The British Institute

Lungarno Guicciardini, 9

tel. 055/267781

www.britishinstitute.it

 

A TALE OF TWO CITIES

March 21

 

‘It is a far, far better thing that I do, than I have ever done; it is a
far, far better rest that I go to than I have ever known.’ ‘[Ralph] Thomas’s
film adaptation is by no means understated filmmaking. His montage of rampaging
mobs sacking the city in the midst of the French Revolution is typically
hysterical, down to the frenzied, garish expressions of the peasants
superimposed on all of that melee. But his filmmaking is also unabashedly
button-pushing, as when he sketches the cruel dichotomy between the smug,
aloof, uncaring aristocrats with the squalid life of the peasants who are caked
in filth, wear tattered clothes, and when a wine barrel spills open in the
middle of their street, scramble to drink the mess as it flows into the gutters’
(Turner Classic Movies). ‘Seems to suffer by comparison with earlier Dickens
adaptations by David Lean. However, this does not make A Tale of Two Cities a
bad film.
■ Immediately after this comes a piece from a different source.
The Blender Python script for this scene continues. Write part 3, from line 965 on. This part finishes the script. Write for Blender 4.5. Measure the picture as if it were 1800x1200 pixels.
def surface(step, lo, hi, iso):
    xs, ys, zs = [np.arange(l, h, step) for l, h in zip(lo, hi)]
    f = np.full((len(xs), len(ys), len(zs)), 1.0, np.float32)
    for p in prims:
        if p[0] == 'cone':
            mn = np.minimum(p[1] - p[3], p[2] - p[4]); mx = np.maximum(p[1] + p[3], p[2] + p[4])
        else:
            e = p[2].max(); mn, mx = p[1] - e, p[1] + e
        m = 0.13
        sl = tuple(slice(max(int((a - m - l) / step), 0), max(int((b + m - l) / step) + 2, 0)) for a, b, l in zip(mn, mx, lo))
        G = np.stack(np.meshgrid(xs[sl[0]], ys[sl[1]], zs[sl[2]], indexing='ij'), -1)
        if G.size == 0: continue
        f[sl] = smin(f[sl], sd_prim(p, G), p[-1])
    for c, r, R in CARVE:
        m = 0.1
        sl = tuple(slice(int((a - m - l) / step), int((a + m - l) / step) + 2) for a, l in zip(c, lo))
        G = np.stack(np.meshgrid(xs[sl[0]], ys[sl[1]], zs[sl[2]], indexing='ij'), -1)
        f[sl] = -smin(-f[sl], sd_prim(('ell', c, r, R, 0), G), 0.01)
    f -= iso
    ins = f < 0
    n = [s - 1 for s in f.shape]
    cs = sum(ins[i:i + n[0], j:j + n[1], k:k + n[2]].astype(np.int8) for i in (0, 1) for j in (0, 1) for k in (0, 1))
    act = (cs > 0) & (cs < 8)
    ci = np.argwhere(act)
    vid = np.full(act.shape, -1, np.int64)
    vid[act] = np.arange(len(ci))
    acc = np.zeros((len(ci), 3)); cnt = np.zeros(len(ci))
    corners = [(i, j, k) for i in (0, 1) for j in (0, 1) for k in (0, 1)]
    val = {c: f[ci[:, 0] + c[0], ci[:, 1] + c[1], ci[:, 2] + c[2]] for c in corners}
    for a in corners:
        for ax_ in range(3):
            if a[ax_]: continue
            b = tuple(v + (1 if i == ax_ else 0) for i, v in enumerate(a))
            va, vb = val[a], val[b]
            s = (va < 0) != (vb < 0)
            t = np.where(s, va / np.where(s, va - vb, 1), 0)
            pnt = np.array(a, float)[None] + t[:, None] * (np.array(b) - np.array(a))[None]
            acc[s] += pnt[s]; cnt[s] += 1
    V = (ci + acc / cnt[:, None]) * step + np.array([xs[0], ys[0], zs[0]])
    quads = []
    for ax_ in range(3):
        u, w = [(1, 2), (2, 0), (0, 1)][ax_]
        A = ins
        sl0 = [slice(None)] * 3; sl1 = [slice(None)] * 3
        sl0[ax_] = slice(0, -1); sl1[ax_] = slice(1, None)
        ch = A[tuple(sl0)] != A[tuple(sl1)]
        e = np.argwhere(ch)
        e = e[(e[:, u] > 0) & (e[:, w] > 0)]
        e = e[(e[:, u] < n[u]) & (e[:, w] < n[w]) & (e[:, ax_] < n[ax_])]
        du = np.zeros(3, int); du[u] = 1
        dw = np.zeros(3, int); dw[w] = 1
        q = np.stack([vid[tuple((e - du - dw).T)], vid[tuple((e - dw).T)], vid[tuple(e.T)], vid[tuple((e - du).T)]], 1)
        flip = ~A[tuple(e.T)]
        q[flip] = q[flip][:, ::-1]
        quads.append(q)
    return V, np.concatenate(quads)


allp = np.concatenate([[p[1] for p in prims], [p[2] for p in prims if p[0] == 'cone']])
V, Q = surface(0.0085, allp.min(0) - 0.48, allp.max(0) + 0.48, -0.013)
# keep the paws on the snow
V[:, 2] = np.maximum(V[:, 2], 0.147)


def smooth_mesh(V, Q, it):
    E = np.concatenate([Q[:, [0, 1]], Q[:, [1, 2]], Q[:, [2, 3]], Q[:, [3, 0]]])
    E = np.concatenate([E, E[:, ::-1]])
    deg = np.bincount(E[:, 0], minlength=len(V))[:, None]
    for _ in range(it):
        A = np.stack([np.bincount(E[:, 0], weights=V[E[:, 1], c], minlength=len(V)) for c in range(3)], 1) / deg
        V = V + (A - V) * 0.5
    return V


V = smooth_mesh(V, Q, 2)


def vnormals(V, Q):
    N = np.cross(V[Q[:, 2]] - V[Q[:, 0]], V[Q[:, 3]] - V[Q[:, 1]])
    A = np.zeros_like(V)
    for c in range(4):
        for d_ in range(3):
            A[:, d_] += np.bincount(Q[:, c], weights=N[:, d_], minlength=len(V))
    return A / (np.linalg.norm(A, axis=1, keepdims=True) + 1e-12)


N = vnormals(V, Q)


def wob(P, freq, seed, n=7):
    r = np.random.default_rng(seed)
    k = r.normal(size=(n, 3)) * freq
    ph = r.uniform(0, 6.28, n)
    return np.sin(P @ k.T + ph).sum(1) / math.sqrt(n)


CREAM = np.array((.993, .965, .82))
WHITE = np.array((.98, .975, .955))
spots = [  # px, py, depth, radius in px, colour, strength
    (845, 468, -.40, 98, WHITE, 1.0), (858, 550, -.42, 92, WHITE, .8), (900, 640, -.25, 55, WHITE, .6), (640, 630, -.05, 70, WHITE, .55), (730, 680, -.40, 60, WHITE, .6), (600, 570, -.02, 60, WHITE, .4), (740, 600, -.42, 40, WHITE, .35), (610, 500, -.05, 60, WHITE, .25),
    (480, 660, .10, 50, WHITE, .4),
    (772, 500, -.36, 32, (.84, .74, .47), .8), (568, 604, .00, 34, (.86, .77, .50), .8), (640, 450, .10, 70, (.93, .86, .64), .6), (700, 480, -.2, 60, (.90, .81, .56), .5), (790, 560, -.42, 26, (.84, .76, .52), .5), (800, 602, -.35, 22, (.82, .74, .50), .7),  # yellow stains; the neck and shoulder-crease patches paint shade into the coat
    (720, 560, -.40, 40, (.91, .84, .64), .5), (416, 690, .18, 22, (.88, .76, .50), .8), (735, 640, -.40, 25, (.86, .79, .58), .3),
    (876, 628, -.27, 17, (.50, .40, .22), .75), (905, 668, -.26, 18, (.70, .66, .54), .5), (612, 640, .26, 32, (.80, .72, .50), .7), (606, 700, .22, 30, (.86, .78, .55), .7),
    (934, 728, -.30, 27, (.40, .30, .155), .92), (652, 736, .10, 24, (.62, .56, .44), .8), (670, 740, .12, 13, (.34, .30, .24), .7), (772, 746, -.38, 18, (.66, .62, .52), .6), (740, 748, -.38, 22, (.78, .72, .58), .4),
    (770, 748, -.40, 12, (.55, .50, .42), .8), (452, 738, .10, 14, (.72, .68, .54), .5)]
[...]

It is certainly a faithful adaptation…’ (BFI screenonline).

 

GREAT EXPECTATIONS

March 28

 

‘Great Expectations (1946) was the first of David Lean’s two adaptations
of Dickens classics (Oliver Twist followed in 1948). Lean realised the
cinematic potential of the novel more skilfully than his predecessors and most
of those that followed him. The result is one of the finest British literary
adaptations, and one of the most acclaimed of all British films’ (BFI
screenonline). ‘David Lean’s black-and-white masterpiece may be a whirlwind
tour of Dickens’ novel, but what a well-performed, economic and atmospheric
tour it is, and one that manages in two hours to capture much of the
chronological and emotional sweep of a 525-page novel’ (Time Out). ‘Lean also lands the distinctly British elements of the
story-class distrust, unspoken love-bang on target. But it’s the director’s
skill at combining a rollicking pace, atmospheric cinematography, and
characters that you really care for that makes this one of the most definitive
Dickens movies on screen’ (BBCi Films).